Tanen, then president of Universal Pictures, which released “Animal House,” courted several A-list directors, including John Schlesinger and George Roy Hill, before settling unhappily on Landis. Throughout the film’s production, Landis was constantly reminded that “the studio hates it, doesn’t want to finance it,” and so the production led “a precarious existence.” Not that this fact registered with the cast, who went on epic benders and dust-ups (for details, check the film’s trivia section on IMDb.com or a just-published oral history in the New York Times).

Though Landis assembled an excellent line-up of rising talents (several of whom were making their film debuts, including Kevin Bacon), “Tanen was furious at the casting,” the director said. “He hated that we had cast John Vernon and Cesare Danova,” who mined comedy gold as Dean Wormer and Mayor Carmine DePasto. “He demanded that I go out and get a star”—which is how Donald Sutherland ended up as Professor Jennings.

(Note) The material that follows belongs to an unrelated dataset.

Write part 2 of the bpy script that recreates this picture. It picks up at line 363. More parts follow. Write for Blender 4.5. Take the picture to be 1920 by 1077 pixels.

The cast also shared memories of the dearly departed Vernon, writer Harold Ramis, Stephen Furst, writer Douglas Kenney (who doubled as Stork), and of course, John Belushi, who told Stephen Bishop that “Bluto was his best work.”

In the end, though, Vernon got the last word. “He was the only one who sensed what the movie would turn out to be,” Landis said. After playing heavies for most of his career, “he was delighted to be in a comedy” and kept telling Landis how important “Animal House” was. Recalling Vernon’s prophecy, Landis said the actor told him: “’I don’t think you understand what you have here.’ Forty years later, John was right.”